* Your instructions
Only the lines from the start of the data through the one containing "SPR+HW*1.02*math.sin(p))], .04, 6)" belong in your answer; return them exactly.

* Collected data
********

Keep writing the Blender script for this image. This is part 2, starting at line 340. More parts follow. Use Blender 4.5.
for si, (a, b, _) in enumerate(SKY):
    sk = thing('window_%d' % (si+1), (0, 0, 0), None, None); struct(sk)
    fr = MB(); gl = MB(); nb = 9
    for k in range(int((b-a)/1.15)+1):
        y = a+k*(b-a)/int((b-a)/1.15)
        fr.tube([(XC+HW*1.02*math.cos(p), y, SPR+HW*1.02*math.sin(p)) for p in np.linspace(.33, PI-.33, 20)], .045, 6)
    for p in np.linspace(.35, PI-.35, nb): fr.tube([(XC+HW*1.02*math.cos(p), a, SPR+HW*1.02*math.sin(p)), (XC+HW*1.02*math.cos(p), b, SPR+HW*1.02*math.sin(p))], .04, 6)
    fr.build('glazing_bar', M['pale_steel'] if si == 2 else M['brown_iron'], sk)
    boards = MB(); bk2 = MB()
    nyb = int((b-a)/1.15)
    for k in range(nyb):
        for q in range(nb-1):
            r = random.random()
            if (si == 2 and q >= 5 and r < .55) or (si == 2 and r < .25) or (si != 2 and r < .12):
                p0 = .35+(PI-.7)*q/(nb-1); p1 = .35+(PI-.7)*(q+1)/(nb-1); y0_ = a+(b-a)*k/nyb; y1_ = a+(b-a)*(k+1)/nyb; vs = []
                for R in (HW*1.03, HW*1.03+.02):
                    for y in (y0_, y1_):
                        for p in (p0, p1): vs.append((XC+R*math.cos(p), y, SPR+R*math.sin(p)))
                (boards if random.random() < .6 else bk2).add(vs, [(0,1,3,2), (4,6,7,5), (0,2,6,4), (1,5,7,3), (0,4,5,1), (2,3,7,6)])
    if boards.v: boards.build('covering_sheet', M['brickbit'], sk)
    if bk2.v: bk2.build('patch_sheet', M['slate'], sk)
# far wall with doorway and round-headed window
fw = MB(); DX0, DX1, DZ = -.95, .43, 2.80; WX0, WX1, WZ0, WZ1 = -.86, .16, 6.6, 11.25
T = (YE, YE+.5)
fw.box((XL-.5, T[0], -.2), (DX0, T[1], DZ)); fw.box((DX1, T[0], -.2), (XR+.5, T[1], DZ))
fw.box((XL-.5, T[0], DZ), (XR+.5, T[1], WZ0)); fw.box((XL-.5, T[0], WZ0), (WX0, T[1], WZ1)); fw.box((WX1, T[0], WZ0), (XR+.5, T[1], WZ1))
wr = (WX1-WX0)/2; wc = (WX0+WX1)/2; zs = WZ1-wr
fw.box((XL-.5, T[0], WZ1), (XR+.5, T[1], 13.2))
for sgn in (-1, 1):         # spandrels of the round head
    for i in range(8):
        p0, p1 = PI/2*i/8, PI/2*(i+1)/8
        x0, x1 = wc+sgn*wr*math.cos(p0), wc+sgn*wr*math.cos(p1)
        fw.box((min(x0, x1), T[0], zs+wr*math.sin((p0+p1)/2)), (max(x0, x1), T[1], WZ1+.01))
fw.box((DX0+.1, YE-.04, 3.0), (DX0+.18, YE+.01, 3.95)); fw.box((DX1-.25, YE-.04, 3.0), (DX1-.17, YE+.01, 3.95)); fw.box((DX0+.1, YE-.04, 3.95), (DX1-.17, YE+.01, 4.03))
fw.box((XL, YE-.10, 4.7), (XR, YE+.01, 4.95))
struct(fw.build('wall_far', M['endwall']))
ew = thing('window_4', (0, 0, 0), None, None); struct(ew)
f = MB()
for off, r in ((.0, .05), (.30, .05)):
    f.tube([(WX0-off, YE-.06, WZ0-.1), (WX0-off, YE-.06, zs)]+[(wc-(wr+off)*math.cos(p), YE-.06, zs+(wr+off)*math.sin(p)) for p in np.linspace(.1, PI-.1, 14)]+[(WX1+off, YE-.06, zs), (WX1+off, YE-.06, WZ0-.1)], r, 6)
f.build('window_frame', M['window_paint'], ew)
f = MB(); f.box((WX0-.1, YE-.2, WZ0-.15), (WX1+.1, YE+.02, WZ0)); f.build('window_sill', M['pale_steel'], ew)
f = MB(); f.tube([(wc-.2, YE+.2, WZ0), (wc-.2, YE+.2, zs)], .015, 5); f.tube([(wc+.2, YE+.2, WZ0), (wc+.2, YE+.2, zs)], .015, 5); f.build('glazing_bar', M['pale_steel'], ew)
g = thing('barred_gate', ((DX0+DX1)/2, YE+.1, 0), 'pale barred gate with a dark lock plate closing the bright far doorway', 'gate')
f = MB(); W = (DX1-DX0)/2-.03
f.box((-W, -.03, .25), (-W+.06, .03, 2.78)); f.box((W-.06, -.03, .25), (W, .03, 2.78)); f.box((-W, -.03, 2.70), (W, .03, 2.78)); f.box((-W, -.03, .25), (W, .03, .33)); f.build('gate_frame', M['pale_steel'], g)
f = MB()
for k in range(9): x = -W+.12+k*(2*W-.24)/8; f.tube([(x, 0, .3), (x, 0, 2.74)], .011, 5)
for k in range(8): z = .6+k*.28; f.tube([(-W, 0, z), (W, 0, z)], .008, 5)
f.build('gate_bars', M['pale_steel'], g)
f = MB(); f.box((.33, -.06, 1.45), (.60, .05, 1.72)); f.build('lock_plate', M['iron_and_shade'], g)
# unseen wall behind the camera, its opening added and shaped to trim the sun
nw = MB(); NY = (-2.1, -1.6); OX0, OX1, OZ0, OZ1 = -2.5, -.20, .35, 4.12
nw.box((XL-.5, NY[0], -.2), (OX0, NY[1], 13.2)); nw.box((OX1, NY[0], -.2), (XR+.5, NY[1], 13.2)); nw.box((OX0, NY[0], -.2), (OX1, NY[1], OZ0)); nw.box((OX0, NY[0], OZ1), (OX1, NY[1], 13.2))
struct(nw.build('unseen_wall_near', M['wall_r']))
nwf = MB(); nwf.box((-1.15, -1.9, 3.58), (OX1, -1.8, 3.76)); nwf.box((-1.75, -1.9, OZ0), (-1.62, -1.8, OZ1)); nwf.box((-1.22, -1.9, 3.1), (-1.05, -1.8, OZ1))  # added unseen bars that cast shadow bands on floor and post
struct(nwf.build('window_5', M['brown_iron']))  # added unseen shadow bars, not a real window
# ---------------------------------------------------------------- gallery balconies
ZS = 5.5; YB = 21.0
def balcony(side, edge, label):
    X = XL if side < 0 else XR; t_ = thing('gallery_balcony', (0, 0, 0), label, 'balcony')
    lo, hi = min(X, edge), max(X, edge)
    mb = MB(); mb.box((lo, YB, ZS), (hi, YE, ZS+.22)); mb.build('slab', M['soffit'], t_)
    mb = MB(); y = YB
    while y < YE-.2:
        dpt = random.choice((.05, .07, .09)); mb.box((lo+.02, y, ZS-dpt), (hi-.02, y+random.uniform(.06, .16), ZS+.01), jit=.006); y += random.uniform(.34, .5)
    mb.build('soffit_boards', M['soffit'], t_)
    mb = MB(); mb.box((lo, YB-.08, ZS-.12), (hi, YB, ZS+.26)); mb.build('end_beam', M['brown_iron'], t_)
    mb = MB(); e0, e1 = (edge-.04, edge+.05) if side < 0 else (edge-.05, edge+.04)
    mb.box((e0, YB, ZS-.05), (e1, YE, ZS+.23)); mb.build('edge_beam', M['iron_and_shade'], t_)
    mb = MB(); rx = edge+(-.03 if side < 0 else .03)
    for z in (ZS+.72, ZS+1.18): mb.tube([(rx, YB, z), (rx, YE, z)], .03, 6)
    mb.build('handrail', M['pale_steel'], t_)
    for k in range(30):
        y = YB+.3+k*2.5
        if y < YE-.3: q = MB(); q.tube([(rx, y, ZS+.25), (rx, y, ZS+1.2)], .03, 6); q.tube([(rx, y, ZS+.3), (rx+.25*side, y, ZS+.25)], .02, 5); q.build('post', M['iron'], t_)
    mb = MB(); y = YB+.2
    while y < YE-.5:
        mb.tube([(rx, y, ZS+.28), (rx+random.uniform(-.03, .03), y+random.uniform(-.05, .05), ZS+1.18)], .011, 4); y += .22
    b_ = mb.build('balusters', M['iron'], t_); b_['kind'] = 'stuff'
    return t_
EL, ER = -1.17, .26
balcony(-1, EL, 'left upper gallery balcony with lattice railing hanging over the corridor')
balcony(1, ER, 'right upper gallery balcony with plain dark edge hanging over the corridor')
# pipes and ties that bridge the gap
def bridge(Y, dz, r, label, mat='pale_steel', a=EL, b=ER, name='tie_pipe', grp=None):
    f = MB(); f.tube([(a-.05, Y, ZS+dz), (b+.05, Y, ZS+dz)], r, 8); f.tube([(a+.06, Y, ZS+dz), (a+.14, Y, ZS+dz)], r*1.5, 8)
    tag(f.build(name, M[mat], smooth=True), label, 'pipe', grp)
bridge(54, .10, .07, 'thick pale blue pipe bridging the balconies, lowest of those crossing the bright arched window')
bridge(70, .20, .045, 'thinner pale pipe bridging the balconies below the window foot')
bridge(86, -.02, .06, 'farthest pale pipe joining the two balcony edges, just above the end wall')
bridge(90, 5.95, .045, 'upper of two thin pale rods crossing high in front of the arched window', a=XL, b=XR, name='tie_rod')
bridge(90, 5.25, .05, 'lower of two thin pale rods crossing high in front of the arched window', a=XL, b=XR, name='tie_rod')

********

* The output
Keep writing the Blender script for this image. This is part 2, starting at line 340. More parts follow. Use Blender 4.5.
for si, (a, b, _) in enumerate(SKY):
    sk = thing('window_%d' % (si+1), (0, 0, 0), None, None); struct(sk)
    fr = MB(); gl = MB(); nb = 9
    for k in range(int((b-a)/1.15)+1):
        y = a+k*(b-a)/int((b-a)/1.15)
        fr.tube([(XC+HW*1.02*math.cos(p), y, SPR+HW*1.02*math.sin(p)) for p in np.linspace(.33, PI-.33, 20)], .045, 6)
    for p in np.linspace(.35, PI-.35, nb): fr.tube([(XC+HW*1.02*math.cos(p), a, SPR+HW*1.02*math.sin(p)), (XC+HW*1.02*math.cos(p), b, SPR+HW*1.02*math.sin(p))], .04, 6)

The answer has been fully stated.